Putin has deployed some very intelligent strategies in response to Europe’s opposition to his expansionism in Ukraine and his threats (overt and covert) to the Baltic states.  If he has, indeed, deliberately aggravated the refugee crisis, it’s been very effective on several levels.

  • It puts enormous pressure on Turkey, which has opposed Russian involvement in Syria because this threatens Turkey’s fundamentalist Muslim client movements.  Those movements have, in turn, been funneling illegal oil exports into Turkey, where the President’s son is alleged to be buying the oil at bargain-basement prices, refining it, and selling it at full market price, making tens of millions of dollars for himself and his family.  By attacking those movements and their oil shipments, Russia is undercutting the notoriously corrupt Erdogan family’s income stream;  and by forcing hundreds of thousands of refugees across the Turkish border, it’s also putting enormous pressure on an already fragile Turkish society, riven by dissent between Islamists and secularists, and without the economic resources to cope with the refugee influx.
  • Turkey, in turn, has been (and may still be) deliberately funneling hundreds of thousands of refugees through its territory to various European Union countries.  This has placed impossible burdens on Greece, Macedonia and other Balkan nations, none of which offer attractive resettlement options for refugees, but all of which have to be transited before the latter can reach the more affluent, economically attractive countries of Western Europe.  Russia has also helped Greece economically, after the latter country had to implement swingeing economic austerity measures demanded by the EU;  so Greece’s protests against Europe doing little or nothing to help it deal with the refugee crisis may be playing right into Putin’s hands.  The EU wants Greece to block the onward flow of refugees;  but Greece can’t afford to process, house or support them from its own resources.  If it decides to simply let them all flow through its territory and onward to the rest of Europe, it’ll be a deluge.  (Meanwhile, Turkey has used the situation to extort billions of dollars in aid from Europe.)
  • While Europe is bogged down trying to deal with (so far) more than a million ‘refugees’ (many of whom aren’t refugees at all, but economic migrants disguising themselves as refugees in order to claim asylum), it doesn’t have the time, energy or resources to address the ongoing crisis in the Ukraine and the Baltic States, where Russia is basically (and literally) getting away with murder.  The refugee crisis buys Putin time to finish his annexation of more Ukrainian territory, whereupon he can present Europe and the rest of the world with a fait accompli.  If Europe insists on continued sanctions against Russia, he can not-so-subtly ensure that the refugee crisis gets worse instead of better – and Europe is in no shape to cope with that.
  • Russia is working to bolster the Assad regime in Syria. In doing so, it’s established a three-way alliance between itself, Syria and Iran.  Iran, in turn, is buying massive quantities of weapons from Russia.  At the same time, the alliance in Syria strengthens Iran’s hand in dealing with the controversy over its nuclear program, and the sanctions imposed against it by Europe and the USA.  Even if those sanctions were to be reimposed, Iran’s already much stronger;  and if it makes itself a proxy state for Russia in the Middle East, along with Syria, it’ll basically have bought itself shelter against their worst effects.
  • Finally, the whole mess shows up the utter impotence of the Obama administration, which has done nothing to stop or deter President Putin from doing precisely and exactly as he pleases.

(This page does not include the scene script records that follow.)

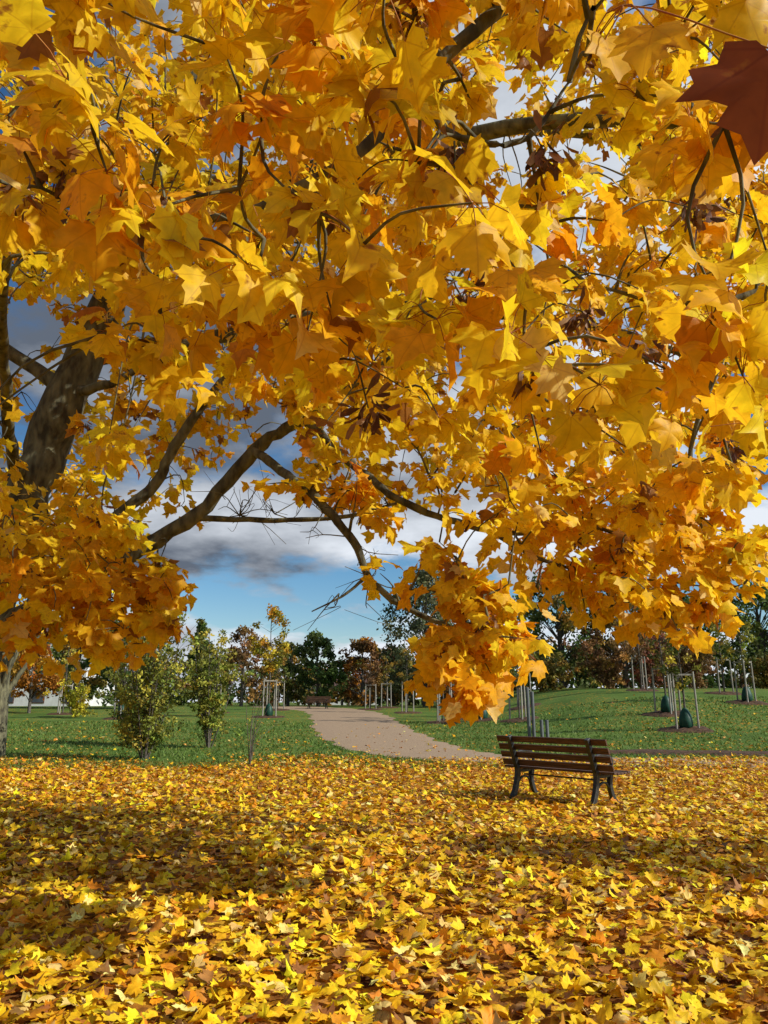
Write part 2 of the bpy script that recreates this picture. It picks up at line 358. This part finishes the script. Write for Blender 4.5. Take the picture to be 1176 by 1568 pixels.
for cx,cz in((1.15,2.5),(1.6,2.35),(2.0,2.2),(2.4,2.4),(1.3,2.9),(1.9,2.8),(2.3,2.9)):
    spray((cx,5.2,cz),(.35,.35,.3),15)
spray((2.1,5.2,2.0),(.28,.3,.22),12); spray((1.35,5.2,2.2),(.3,.3,.18),9); spray((1.75,5.2,2.05),(.25,.3,.15),7)
for cx,cz in((-2.5,2.2),(-2.2,2.1),(-1.85,2.2),(-2.6,2.6),(-2.1,2.6),(-2.45,1.92),(-2.0,1.92)):
    spray((cx,5.3,cz),(.38,.4,.28),15)
spray((-1.62,5.3,2.0),(.14,.3,.14),7); spray((-1.7,5.5,2.35),(.2,.3,.16),8)
nodes=np.array(nodes)
print('nodes',len(nodes))
kd=kdtree.KDTree(len(skel)); [kd.insert(s,i) for i,s in enumerate(skel)]; kd.balance()
d0=np.array([kd.find(p)[2] for p in nodes]); order=np.argsort(d0)
pts=list(skel); par=np.zeros((len(nodes),3)); B=14
for bi,chunk in enumerate(np.array_split(order,B)):
    kd=kdtree.KDTree(len(pts)); [kd.insert(s,i) for i,s in enumerate(pts)]; kd.balance()
    for i in chunk:
        p=nodes[i]; q=np.array(kd.find(p)[0]); par[i]=q
        L=np.linalg.norm(p-q); mid=(p+q)/2+np.array([0,0,.12*L])+rng.normal(0,.06*L+.008,3)
        r0=.0042+.0055*min(1,L)+(.004 if bi<4 else 0)
        c=catmull([q,mid,p],3)
        TB.add(c,np.linspace(r0,.0026,len(c)),4)
        pts.append(tuple(mid)); pts.append(tuple(p))
for _ in range(34):
    b=np.array(random.choice([(-.9,5.95,2.9),(-.5,5.9,2.9),(-.25,5.,2.5),(-.1,5,2.2),(-1.2,6,2.9),(-.3,4.95,2.1)]))
    d=np.array([rng.normal(0,.2),rng.normal(0,.2),rng.normal(.05,.16)]); k_=b+d*.5+rng.normal(0,.05,3)
    c=catmull([b,k_,b+d],3); TB.add(c,np.linspace(.005,.002,len(c)),4)
    c=catmull([k_,k_+rng.normal(0,.06,3),k_+d*.4+rng.normal(0,.09,3)],3); TB.add(c,np.linspace(.003,.0015,len(c)),3)
k=rng.integers(5,10,len(nodes)); idx=np.repeat(np.arange(len(nodes)),k); n=len(idx)
out=norm(nodes-par)[idx]
d=norm(rng.normal(0,1,(n,3))*np.array([1,1,.6])+out*.7)
pet=rng.uniform(.04,.13,n)
pos=nodes[idx]+d*pet[:,None]-out*(rng.random(n)*.12)[:,None]
tip=norm(d*.75+np.array([0,0,-.85])+rng.normal(0,.3,(n,3)))
nr=norm(np.array([.35,-.28,.55])+d*.6+rng.normal(0,.5,(n,3)))
ncol=pal(len(nodes),[YEL,GOL,(.88,.43,.010),(.96,.68,.02)],[.50,.27,.08,.15],.07)
col=ncol[idx]*np.exp(rng.normal(0,.10,(n,1)))
odd=rng.random(n); col[odd<.025]=(.34,.15,.03); col[(odd>.04)&(odd<.065)]=PALE; col[(odd>.075)&(odd<.087)]=(.6,.24,.02)
col=np.clip(col,.003,.97)
sc=rng.uniform(.078,.122,n)*np.where(pos[:,1]<3.2,1.06,1.)
ymid=pos[:,1]<4.6
leaves('crown_leaves_front',pos[ymid],tip[ymid],nr[ymid],sc[ymid],col[ymid],M_leaf,maple,OUT_D,curl=.32,ring=True)
leaves('crown_leaves',pos[~ymid],tip[~ymid],nr[~ymid],sc[~ymid],col[~ymid],M_leaf,maple,OUT_S,curl=.28)
print('crown leaves',n)
PT=Tubes(); base=nodes[idx]
for i in np.where(pos[:,1]<4.2)[0]:
    a=base[i]; b=pos[i]; PT.add(np.array([a,(a+b)/2+[0,0,.012],b]),.0014,3)
rp=np.array([[.64,1.0,2.44],[.47,1.05,2.54],[.42,1.15,2.62]])
leaves('red_brown_leaf',rp,np.array([[-.20,.1,-1.],[-.3,.1,-1],[.2,0,-1]]),np.array([[-.35,-.9,.1],[-.3,-.9,.4],[.2,-.8,.6]]),np.array([.19,.09,.10]),np.array([(.24,.06,.014),(.8,.42,.015),(.85,.5,.02)]),M_leaf,maple,OUT_D,curl=.12,ring=True)
for e in rp: PT.add(catmull([tuple(e),(.46,1.15,2.70),(.5,1.5,2.95)],4),.0018,4)
TB.add(catmull([(.6,2,3.35),(.55,1.7,3.15),(.5,1.5,2.95),(.42,1.2,2.75)],4),.006,5)
PT.obj('leaf_stalks',simple('stalk',(.30,.06,.02),(.45,.2,.03),10,.6,0),maple)
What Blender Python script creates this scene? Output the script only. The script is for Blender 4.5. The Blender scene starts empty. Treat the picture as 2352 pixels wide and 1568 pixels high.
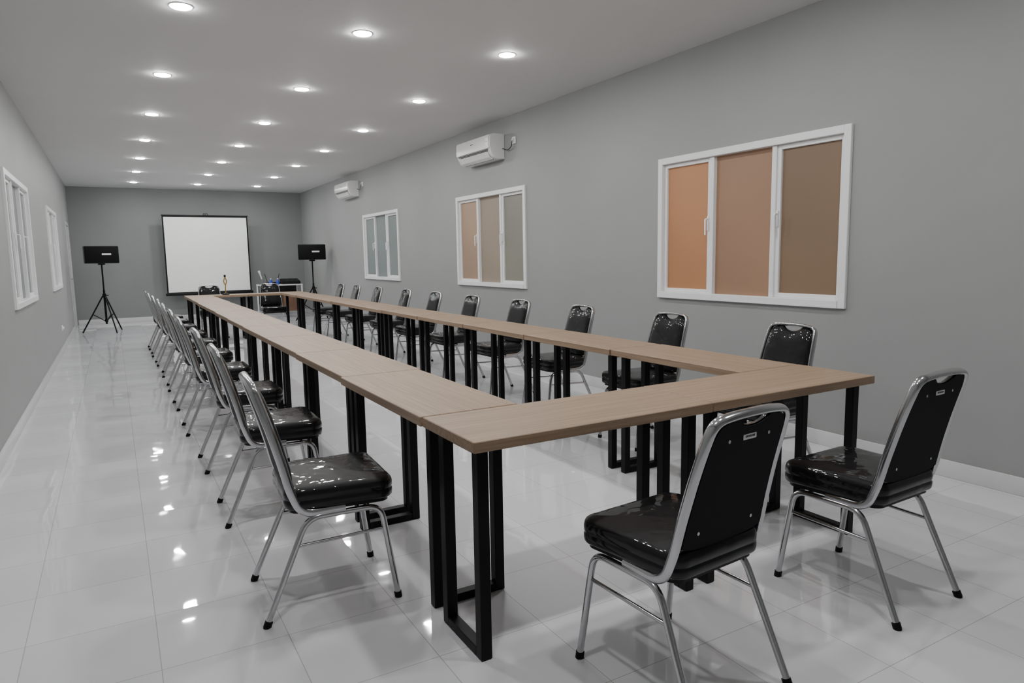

One may not like President Putin’s motives or actions, but I have to take my hat off to him.  He’s playing the situation like a professional gambler in a game of poker, and right now he seems to hold most of the cards.

Peter

5 comments

  1. Errrr…how can anyone blame the Russians for the migrant problem when the Eurowanks won't enforce their own borders? At the rate they're going the Germans will be WISHING for a return to the USSR after that retarded old liberal hag they have for a leader is done with them…

  2. That last point (about Obama's impotence) is probably the best answer to the question I keep hearing regarding why our fearless leader *spits* hasn't been done in by some maniac yet. Our nation's enemies probably *protect* the whoreson as a f*cking "strategic resource"! He's done more to help ISIS, Russia, and Iran than any of those nations' *allies* have done in recent years, just by being himself, in all his bumbling, totalitarian, brainless glory! Key riced all my tea! (Learned that @ lawdogs blog…it took me a sec to get it…)

  3. If the US government could keep from sticking their noses in it, I'd root for Russia to invade Turkey and to finally liberate Constantinople. Kicking the Turks back into the far reaches of Asia minor where they belong wouldn't break my heart either. The Russconquista if you will. Lord knows the Europeans wouldn't do anything to stop him. They don't even have the balls to control their own borders and expel the invaders raping and pillaging their way across the continent much less military confront a nuclear armed Russia.

    As a child of the Cold War to find himself rooting for Russia is pretty surreal. The world's turned upside down.

    Unfortunately I don't think the US government could help themselves from meddling militarily what with the long since pointless foreign entanglement known as NATO for an expedient casus belli. To quote fred Thompson's character from The Hunt for Red October: "This business will get out of control. It will get out of control and we'll be lucky to live through it."

  4. It's actually worse.

    Putin is playing the Kurdish card. The American thinker has a great article on this. The Turks fear the Kurds creating a country more than anything. And the Kurds in Syria and turkey have old relations with the ussr.

    And Putin may break the eu and nato!

    Plus destroying us influence in the Middle East for a generation. Nobody trusts us there anymore.

    And Isis actually helps Putin, since chances are more terrorist attacks will be in the eu or us. Plus more refugees to the eu.